En aquellos tiempos, todavía era una tradición bajar al barrio de Los Molinos, cruzar el río y llegar hasta la hacienda del Mamí, que tenía fama por sus soberbias matanzas donde se hacían las mejores morcillas que se comían en Almería.
El paso a nivel, que estuvo funcionando hasta los años sesenta, tenía dos turnos. Josefa Zamora se encargaba de trabajar de noche, por eso vivía en la casa grande, en ese pequeña mansión de dos plantas con tejado y chimenea que parecía sacada de un cuento. Su turno empezaba a las doce de la noche. A esa hora la pequeña aldea del paso a nivel se iluminaba con las candilejas que encendía la encargada.
Si había normalidad en la vía, la guardabarrera le colocaba el cristal blanco al farol de aviso, y si surgía algún problema recurría al cristal rojo.
El turno de noche solía ser mucho más tranquilo porque pasaban menos trenes, y en los ratos de soledad la mujer podía echarse en la butaca y dar unas cabezadas.
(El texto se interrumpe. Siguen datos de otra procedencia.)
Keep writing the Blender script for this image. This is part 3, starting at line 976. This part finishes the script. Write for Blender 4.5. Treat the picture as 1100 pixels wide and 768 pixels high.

Josefa disponía de una noche libre al mes, aunque apenas dormía, ya que tenía la mente tan habituada a su trabajo que por intuición se despertaba cada vez que se acercaba un tren o cuando escuchaba el más mínimo ruido.
De día había más ajetreo porque el tráfico de vagones aumentaba y sobre todo por los vecinos que atravesaban aquella frontera, unos a pie y otros con los carros de mulas. La historia de los pasos a nivel de las vías estuvo siempre rodeada de peligros y de tragedias, de personas que se dejaron la vida al cruzar sin autorización.